The Body Is Intersectional

Bodies are intersectional.
Yoga is intersectional.
The experiences and bodies that each of us bring to the practice of yoga contain multitudes: Multitudes of social identities like race, class, gender / gender identity, age and able-bodiedness. We at Yoga Anatomy Academy have always known this but have not always acted publicly to actively uplift all people.
The Yoga Community…
The yoga community at large has downplayed our own diversity and complexity. In doing so, it contributed to a harmful visual story about what a yogi looks like, and by default: who does not look yoga-enough. Through images and assumptions and even instructions, we have contributed to systemic racism and systemic othering of all sorts.
This is not to say that the yoga community is intentionally harming.
Each of us, no matter our social identities, has been socialized to function in the existing society, in a framework of white supremacy.
Specifically as a community, yoga-people have held up the qualities of thin, white, female and flexible as our qualities.
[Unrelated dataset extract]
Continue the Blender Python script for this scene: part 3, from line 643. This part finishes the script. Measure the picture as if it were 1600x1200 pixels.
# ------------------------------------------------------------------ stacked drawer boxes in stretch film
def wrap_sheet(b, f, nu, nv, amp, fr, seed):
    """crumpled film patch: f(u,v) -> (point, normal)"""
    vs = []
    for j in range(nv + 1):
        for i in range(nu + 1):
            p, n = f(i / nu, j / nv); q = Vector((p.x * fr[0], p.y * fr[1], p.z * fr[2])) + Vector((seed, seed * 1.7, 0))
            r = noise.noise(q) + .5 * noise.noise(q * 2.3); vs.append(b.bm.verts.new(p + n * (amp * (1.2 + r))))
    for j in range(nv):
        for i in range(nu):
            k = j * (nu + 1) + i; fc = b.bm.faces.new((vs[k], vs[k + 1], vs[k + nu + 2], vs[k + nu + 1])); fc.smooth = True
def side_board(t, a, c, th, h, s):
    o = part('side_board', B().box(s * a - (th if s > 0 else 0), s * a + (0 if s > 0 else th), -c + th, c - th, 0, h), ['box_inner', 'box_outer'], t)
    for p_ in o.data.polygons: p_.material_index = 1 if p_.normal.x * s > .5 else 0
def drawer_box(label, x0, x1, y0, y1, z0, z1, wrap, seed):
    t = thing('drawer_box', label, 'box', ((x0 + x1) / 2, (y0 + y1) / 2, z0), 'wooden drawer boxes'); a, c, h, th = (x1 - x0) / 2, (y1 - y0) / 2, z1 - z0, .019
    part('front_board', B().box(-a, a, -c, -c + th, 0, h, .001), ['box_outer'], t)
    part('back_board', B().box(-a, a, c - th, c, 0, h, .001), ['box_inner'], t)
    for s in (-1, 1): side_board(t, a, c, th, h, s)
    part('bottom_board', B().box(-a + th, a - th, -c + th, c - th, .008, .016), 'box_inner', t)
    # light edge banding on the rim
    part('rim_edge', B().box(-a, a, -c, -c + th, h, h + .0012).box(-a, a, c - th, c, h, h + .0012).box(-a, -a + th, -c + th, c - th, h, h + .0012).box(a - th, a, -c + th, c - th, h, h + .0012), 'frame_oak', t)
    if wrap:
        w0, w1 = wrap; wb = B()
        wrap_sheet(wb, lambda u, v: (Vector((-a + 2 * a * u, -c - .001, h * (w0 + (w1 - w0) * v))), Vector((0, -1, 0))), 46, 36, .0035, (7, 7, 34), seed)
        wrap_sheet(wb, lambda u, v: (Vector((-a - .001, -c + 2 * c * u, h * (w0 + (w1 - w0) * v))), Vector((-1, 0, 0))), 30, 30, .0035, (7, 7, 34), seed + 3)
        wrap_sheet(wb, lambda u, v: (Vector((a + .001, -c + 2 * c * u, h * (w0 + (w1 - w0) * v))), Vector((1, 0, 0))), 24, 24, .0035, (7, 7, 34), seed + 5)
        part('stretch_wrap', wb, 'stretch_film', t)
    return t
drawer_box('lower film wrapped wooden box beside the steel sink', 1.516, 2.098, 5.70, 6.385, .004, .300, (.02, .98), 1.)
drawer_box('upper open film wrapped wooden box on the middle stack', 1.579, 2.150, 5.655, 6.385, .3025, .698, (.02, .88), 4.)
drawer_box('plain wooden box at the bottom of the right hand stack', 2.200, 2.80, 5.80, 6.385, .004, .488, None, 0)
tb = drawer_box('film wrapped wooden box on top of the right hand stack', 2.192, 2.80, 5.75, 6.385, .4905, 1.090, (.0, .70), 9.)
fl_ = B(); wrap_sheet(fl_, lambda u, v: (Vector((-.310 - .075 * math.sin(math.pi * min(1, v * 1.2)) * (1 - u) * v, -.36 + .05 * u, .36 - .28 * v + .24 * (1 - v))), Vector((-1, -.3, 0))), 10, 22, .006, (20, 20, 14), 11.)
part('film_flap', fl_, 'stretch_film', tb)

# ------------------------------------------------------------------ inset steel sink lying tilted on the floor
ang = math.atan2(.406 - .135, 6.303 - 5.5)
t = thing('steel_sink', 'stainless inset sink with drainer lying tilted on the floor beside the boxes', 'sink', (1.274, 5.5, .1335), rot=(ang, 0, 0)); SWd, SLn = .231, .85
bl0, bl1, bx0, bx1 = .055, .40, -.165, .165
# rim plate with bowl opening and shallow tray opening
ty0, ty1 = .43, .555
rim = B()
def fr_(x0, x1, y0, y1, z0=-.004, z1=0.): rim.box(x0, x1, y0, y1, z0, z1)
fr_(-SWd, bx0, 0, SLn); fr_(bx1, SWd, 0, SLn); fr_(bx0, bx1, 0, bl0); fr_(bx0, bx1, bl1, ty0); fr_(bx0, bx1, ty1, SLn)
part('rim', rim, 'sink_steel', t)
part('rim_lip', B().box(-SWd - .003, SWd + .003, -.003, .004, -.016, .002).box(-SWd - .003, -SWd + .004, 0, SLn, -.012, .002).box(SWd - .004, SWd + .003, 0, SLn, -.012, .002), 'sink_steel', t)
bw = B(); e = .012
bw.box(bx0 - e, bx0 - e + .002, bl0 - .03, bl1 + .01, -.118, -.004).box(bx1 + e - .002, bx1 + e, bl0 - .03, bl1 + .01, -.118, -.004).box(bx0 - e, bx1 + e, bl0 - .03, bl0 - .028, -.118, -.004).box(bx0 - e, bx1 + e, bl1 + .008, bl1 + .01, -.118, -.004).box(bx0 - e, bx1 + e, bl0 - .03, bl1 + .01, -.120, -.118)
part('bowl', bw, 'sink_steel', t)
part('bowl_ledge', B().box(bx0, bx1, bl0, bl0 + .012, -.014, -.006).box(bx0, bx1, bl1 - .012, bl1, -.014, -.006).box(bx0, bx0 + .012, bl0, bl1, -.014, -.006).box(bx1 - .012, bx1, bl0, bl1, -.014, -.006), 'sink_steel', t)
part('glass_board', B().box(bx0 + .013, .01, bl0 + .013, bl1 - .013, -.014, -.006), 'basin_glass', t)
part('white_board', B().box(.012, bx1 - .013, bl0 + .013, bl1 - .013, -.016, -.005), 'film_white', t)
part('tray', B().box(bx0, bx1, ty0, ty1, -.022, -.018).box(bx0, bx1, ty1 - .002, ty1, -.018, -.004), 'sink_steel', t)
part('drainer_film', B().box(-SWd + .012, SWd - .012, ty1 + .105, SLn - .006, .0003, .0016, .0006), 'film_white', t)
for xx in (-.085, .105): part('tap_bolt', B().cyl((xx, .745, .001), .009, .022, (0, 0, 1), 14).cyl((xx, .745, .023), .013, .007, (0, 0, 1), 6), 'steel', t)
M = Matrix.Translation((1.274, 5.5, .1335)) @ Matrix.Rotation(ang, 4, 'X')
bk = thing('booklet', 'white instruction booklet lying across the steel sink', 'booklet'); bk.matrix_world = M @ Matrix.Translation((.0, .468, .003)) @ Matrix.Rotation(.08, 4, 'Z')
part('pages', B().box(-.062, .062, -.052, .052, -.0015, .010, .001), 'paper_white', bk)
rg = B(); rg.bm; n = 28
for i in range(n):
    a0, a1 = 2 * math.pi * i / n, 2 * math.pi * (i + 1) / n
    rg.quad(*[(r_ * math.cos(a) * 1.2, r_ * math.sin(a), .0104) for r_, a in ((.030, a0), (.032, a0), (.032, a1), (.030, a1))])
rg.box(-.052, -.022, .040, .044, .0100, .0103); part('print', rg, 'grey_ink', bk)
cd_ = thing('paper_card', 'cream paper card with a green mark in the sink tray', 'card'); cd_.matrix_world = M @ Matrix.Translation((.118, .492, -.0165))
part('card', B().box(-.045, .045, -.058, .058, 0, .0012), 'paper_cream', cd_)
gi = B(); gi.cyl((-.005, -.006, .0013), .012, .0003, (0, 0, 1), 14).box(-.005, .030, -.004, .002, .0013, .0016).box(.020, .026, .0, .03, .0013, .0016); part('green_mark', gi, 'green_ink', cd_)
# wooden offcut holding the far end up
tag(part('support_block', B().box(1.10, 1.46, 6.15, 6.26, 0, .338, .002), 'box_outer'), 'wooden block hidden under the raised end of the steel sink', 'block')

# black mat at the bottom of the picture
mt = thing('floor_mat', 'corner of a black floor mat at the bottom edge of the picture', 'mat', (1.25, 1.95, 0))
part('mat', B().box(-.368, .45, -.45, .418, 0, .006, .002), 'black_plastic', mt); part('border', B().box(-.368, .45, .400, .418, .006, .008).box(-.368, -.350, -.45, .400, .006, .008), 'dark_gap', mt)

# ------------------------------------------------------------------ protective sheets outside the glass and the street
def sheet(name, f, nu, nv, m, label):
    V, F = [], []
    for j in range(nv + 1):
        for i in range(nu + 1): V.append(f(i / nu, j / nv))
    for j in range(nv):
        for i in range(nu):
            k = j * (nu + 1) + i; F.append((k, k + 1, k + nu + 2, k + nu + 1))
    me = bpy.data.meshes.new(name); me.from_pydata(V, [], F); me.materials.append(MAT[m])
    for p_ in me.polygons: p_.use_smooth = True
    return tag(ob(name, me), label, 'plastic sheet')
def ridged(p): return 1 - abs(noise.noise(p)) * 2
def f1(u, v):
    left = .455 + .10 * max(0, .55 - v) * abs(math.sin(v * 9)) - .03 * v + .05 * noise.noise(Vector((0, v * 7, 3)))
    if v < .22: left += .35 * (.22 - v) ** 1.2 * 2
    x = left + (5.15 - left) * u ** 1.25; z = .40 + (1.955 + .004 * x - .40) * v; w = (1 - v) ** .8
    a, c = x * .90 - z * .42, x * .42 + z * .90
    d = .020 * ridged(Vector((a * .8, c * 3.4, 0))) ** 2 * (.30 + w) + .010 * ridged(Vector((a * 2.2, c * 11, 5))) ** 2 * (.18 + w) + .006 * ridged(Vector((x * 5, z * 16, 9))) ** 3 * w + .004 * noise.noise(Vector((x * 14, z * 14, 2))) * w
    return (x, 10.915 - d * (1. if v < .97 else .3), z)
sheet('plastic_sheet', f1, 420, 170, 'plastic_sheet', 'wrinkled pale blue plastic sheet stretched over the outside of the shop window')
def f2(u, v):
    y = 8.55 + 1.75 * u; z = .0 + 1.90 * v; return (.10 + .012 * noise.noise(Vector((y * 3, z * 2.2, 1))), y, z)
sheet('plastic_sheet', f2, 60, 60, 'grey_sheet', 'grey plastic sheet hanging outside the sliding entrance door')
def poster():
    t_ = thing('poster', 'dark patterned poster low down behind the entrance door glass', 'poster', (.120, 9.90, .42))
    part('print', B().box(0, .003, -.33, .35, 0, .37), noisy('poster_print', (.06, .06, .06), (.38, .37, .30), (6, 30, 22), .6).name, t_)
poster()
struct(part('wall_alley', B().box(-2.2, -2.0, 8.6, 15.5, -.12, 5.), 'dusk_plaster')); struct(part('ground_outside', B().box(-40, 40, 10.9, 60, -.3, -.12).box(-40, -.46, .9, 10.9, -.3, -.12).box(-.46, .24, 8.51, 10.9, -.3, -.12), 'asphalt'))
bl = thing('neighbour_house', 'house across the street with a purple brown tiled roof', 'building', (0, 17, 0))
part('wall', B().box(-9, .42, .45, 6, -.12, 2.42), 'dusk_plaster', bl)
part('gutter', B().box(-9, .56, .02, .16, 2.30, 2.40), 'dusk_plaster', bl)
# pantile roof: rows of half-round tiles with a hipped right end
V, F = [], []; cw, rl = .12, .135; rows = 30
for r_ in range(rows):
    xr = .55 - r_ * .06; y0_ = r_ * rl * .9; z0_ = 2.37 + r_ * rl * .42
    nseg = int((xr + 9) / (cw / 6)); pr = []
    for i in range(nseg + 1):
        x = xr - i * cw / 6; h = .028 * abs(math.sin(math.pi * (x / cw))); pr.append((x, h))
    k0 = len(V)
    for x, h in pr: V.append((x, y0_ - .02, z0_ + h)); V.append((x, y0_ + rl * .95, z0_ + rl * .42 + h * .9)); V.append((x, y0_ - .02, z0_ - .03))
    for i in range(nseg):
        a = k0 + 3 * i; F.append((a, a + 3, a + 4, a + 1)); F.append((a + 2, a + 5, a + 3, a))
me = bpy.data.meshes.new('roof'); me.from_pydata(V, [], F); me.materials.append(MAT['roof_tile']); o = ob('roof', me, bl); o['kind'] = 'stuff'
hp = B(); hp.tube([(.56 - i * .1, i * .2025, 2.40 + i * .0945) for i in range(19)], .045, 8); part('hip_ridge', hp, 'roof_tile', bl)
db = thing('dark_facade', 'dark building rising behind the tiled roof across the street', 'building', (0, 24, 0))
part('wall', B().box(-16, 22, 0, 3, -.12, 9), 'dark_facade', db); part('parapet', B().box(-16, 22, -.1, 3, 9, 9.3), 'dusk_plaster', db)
We – generally speaking – have not fully shared the spotlight with black and brown friends, with those with larger or differently-abled, or differently-gendered bodies.
The World We Want
But the boat we want to ride is “all aboard”. ALL of us.
We know better (some of us are just now learning), and we can do better. We can create the society we *want*, but it requires a deeper intentionality, bigger creativity, and never falling asleep or accepting the status quo.
How to Get There
According to Ericka Hines (via helloseven.co/townhall) there are 4 stages of the Liberatory Consciousness Framework:
1. Awareness
2. Analysis
3. Action
4. Accountability (“allying” as a verb) (please watch helloseven.com/townhall for more information about each of these)
All four stages require a lifelong commitment.
Commitment
Yoga Anatomy Academy, as a small business, commits to constantly increasing our awareness. We commit to consistent self-analysis*. We commit to action, and we commit to accountability and allyship as a verb. We signed the town hall’s Small Business pledge, and we will be engaged with that team over the next year to follow up on our commitments.
Analysis
*A brief and pre-preliminary (yes, two pre’s) analysis of how we have contributed harm as a company:
We have disproportionately shared photos of our founder, who is a thin, white, cisgendered female.
There was a laziness to this: the photos were there. We didn’t actively seek out or use other photos in a proportional way. Also “we” are basically a one woman show. And yet, that is no excuse.
After seeing countless images of brutality against bodies that don’t look like the yoga “norm”, the veil cannot be pulled back down.
We cannot stand for more of the same. We cannot contribute to a status quo that is harmful.
We stand with Black Lives Matter.
We stand with Trans lives. We choose to celebrate the totality of the humanity. We choose to actively include. We choose to actively co-create a more equitable world.
This post is just scratching the surface, imperfectly. For more understanding of some of the phrases used in this post, please see Kimberlé Crenshaw’s TED Talk on Intersectionality, and read Layla Saad’s Me and White Supremacy (this is an amazon USA link, but please reach out to your local book store to see if they can get it for you).